Naomi Wolf follows Madonna to sainthood
In an article called "Naomi Wolf: I had a vision of Jesus," the Glasgow, Scotland Sunday Herald reported that feminist heroine Naomi Wolf has turned to spirituality.
This will outrage the feminist Left, but it may actually mark a new trend, since Madonna last year revealed her conversion to Kabbalah mysticism. Whether Madonna ever bothered to convert to Judaism before becoming a Kabbalist is doubtful. But those distinctions mean little to the Beautiful People as they grow older and get bored with their younger persona. Madonna began her fabulous career as a Material Girl, but that's so retro by now. So she is gunning for sainthood, with other aging Boomers hot on her heels.

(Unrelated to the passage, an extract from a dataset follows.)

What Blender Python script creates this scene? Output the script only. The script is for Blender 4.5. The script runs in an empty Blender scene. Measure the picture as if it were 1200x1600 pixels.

Wolf's conversion experience, however, is bizarrely homoerotic:
'I actually had this vision of Jesus, and I'm sure it was Jesus,' said Wolf. 'But it wasn't this crazy theological thing; it was just this figure who was the most perfected human being that there could be — full of light and full of love.' More bizarrely, she experienced this as a teenage boy. 'I was a 13—year—old boy sitting next to him and feeling feelings I'd never felt in my lifetime,' said Wolf. '[Feelings] of a boy being with an older male who he really loves and admires and loves to be in the presence of. It was probably the most profound experience of my life. I haven't talked about it publicly.'
Well, it is certainly good to know this wasn't any "crazy theological thing."
One trouble with these spectacular conversions is that the sheer seductiveness of fame taints whatever may be sincere. It is impossible to know whether Wolf or Madonna mean anything they say. In traditional religion, self—proclaimed saints are treated skeptically. That is one reason why humbleness and privacy plays such a great role in traditional faith.а Neither Madonna nor Wolf seem humbled by their new spiritual feelings.
There is such a thing as spiritual arrogance, and it lives right next door to the moral arrogance that marks so much of the Boomer Left.